In some embodiments, a semiconductor structure is provided. The semiconductor structure includes a first transistor and a second transistor in a first cell region. The first transistor includes a first plurality of nanostructures over a first lower fin element, and a first source/drain feature adjoining the first plurality of nanostructures. The second transistor includes a second plurality of nanostructures over a second lower fin element, and a second source/drain feature adjoining the second plurality of nanostructures. The semiconductor structure further includes a first dielectric isolation feature between the first source/drain feature and the first lower fin element, and a second dielectric isolation feature between the second source/drain feature and the second lower fin element. The first and second lower fin elements have a first conductivity type, the first source/drain feature has the first conductivity type, and the second source/drain feature has a second conductivity type.

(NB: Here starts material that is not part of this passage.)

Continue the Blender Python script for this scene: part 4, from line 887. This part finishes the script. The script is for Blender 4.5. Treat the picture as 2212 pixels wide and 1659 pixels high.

The second conductivity type is the opposite of the first conductivity type.

The foregoing outlines features of several embodiments so that those skilled in the art may better understand the aspects of the present disclosure. Those skilled in the art should appreciate that they may readily use the present disclosure as a basis for designing or modifying other processes and structures for carrying out the same purposes and/or achieving the same advantages of the embodiments introduced herein. Those skilled in the art should also realize that such equivalent constructions do not depart from the spirit and scope of the present disclosure, and that they may make various changes, substitutions, and alterations herein without departing from the spirit and scope of the present disclosure.